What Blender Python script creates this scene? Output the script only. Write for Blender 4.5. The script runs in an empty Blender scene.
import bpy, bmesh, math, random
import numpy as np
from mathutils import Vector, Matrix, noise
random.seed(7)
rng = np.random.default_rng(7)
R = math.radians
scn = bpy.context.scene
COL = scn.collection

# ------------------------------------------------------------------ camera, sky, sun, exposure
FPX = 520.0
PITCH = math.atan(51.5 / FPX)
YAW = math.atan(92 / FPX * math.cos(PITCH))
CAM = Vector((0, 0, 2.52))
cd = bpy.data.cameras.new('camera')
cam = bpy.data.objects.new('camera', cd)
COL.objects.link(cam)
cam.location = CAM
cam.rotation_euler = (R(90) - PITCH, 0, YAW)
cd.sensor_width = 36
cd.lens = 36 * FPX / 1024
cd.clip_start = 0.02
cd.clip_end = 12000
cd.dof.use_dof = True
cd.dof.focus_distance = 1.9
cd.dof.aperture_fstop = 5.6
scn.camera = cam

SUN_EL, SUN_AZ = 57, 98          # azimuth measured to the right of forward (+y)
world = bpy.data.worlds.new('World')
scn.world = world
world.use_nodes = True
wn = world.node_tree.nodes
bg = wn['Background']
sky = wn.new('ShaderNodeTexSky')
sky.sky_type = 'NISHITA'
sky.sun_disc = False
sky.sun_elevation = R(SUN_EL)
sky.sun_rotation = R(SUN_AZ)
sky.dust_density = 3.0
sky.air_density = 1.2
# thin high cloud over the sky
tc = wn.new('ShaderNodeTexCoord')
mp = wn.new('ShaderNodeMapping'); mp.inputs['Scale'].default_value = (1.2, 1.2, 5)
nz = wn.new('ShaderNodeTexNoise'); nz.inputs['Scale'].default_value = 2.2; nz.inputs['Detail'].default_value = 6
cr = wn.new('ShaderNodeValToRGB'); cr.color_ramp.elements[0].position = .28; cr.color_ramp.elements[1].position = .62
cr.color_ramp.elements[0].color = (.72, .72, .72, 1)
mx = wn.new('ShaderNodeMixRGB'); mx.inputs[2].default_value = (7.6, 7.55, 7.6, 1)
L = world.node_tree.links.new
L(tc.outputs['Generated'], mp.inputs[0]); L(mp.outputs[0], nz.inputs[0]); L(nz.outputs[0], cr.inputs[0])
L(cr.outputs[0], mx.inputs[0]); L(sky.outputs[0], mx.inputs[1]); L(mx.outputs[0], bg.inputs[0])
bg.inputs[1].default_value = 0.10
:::
Stated problem:
What is the number of lines in this material that hold the string "scene"? Answer with that number only.

Exercise response:
2